INFORMATION PROVIDED>

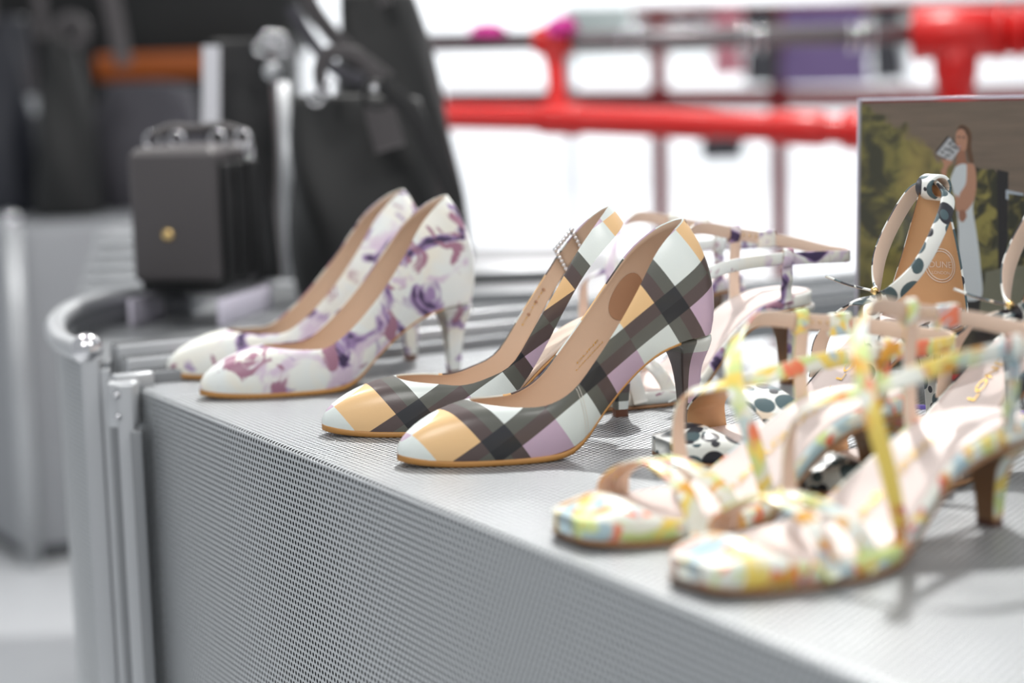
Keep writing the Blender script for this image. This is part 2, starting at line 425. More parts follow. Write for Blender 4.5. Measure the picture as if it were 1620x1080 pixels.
# far left podium
b0 = G(0, 870, FZ); b1 = G(95, 930, FZ); dd = (b1 - b0).normalized()
zt = YY(0, 352, b0.y).z
fp = thing('far_podium', 'plain grey podium at the left edge under the black slim bags', 'podium', (b0.x, b0.y, FZ))
q0 = b0 - dd * .6; q1 = b0 + dd * .17
nb = Vector((-dd.y, dd.x, 0)); nb = nb if nb.y > 0 else -nb
def slab(name, q0, q1, dep, z0, z1, mat, parent, org, bev=.01):
    d = (q1 - q0); rot = Matrix.Translation(Vector((q0.x, q0.y, 0)) - org) @ Matrix.Rotation(math.atan2(d.y, d.x), 4, 'Z')
    return box(name, (0, 0, z0), (d.length, dep, z1), mat, parent, bev, rot)
greypanel = plain('grey_podium_panel', (.60, .61, .625), .45, .2, vary=.01)
slab('podium_body', q0, q1, .9, FZ + .03, zt, greypanel, fp, fp.location)
slab('plinth', q0 + nb * .015, q1 - dd * .01 + nb * .015, .65, FZ, FZ + .04, 'dark_backing', fp, fp.location, 0)
tube('corner_pole', [Vector((q1.x + .018, q1.y - .01, FZ)) - fp.location, Vector((q1.x + .018, q1.y - .01, zt + .012)) - fp.location], .019, 'alu', fp, n=2, k=16)
bm = bmesh.new(); bmesh.ops.create_uvsphere(bm, u_segments=16, v_segments=10, radius=.022, matrix=Matrix.Translation(Vector((q1.x + .018, q1.y - .01, zt + .012)) - fp.location)); bm_obj('pole_cap', bm, ['chrome'], fp, True)
# grey slatted counter between the far podium and the satchel
cy = 3.1
sd = thing('side_counter', 'grey slatted counter end between the far podium and the satchel', 'counter', (YY(152, 380, cy).x, cy, FZ))
for i in range(6):
    z = YY(170, 372 + i * 17, cy - .02 * i).z
    box('slat', (0, -.03 * i - .004, z - FZ - .013), (.17, .20, z - FZ), 'alu', sd, .002)
box('carcass', (.004, .01, .0), (.166, .195, YY(170, 372, cy).z - FZ - .002), 'alu_dark', sd, .002)

# ------------------------------------------------------------------ shoes: last geometry (x toe->heel, y across, z up)
ZB = [(0, .0085), (.012, .006), (.03, .0042), (.06, .004), (.095, .0048), (.108, .0085), (.118, .0165), (.130, .031), (.15, .052), (.17, .068), (.19, .0765), (.205, .0785), (.222, .080)]
WP = [(0, .0004), (.0012, .0050), (.004, .0088), (.010, .0132), (.022, .0190), (.038, .0258), (.058, .0320), (.08, .0355), (.10, .0350), (.12, .0310), (.14, .0265), (.16, .0235), (.18, .0240), (.195, .0250), (.207, .0220), (.214, .0155), (.2175, .0085), (.2188, .0006)]
WS = [(0, .0105), (.0012, .0160), (.005, .0210), (.012, .0255), (.03, .033), (.055, .0385), (.08, .041), (.10, .0395), (.125, .033), (.15, .0275), (.17, .0270), (.19, .0285), (.210, .0265), (.222, .0185), (.2265, .010), (.2285, .0006)]
def zf(x, H):
    z = cr(ZB, x)[:, 0]; return .004 + (z - .004) * (H / .078) * (z > .004) + (z - .004) * (z <= .004)
def wd(x, tab): return cr(tab, x)[:, 0]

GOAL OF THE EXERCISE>
Write out the lines from the start of the material to the line with "box('carcass', (.004, .01, .0), (.166, .195, YY(170, 372, cy).z", inclusive and exactly. Skip the pictures.

ANSWER BELOW>
Keep writing the Blender script for this image. This is part 2, starting at line 425. More parts follow. Write for Blender 4.5. Measure the picture as if it were 1620x1080 pixels.
# far left podium
b0 = G(0, 870, FZ); b1 = G(95, 930, FZ); dd = (b1 - b0).normalized()
zt = YY(0, 352, b0.y).z
fp = thing('far_podium', 'plain grey podium at the left edge under the black slim bags', 'podium', (b0.x, b0.y, FZ))
q0 = b0 - dd * .6; q1 = b0 + dd * .17
nb = Vector((-dd.y, dd.x, 0)); nb = nb if nb.y > 0 else -nb
def slab(name, q0, q1, dep, z0, z1, mat, parent, org, bev=.01):
    d = (q1 - q0); rot = Matrix.Translation(Vector((q0.x, q0.y, 0)) - org) @ Matrix.Rotation(math.atan2(d.y, d.x), 4, 'Z')
    return box(name, (0, 0, z0), (d.length, dep, z1), mat, parent, bev, rot)
greypanel = plain('grey_podium_panel', (.60, .61, .625), .45, .2, vary=.01)
slab('podium_body', q0, q1, .9, FZ + .03, zt, greypanel, fp, fp.location)
slab('plinth', q0 + nb * .015, q1 - dd * .01 + nb * .015, .65, FZ, FZ + .04, 'dark_backing', fp, fp.location, 0)
tube('corner_pole', [Vector((q1.x + .018, q1.y - .01, FZ)) - fp.location, Vector((q1.x + .018, q1.y - .01, zt + .012)) - fp.location], .019, 'alu', fp, n=2, k=16)
bm = bmesh.new(); bmesh.ops.create_uvsphere(bm, u_segments=16, v_segments=10, radius=.022, matrix=Matrix.Translation(Vector((q1.x + .018, q1.y - .01, zt + .012)) - fp.location)); bm_obj('pole_cap', bm, ['chrome'], fp, True)
# grey slatted counter between the far podium and the satchel
cy = 3.1
sd = thing('side_counter', 'grey slatted counter end between the far podium and the satchel', 'counter', (YY(152, 380, cy).x, cy, FZ))
for i in range(6):
    z = YY(170, 372 + i * 17, cy - .02 * i).z
    box('slat', (0, -.03 * i - .004, z - FZ - .013), (.17, .20, z - FZ), 'alu', sd, .002)
box('carcass', (.004, .01, .0), (.166, .195, YY(170, 372, cy).z - FZ - .002), 'alu_dark', sd, .002)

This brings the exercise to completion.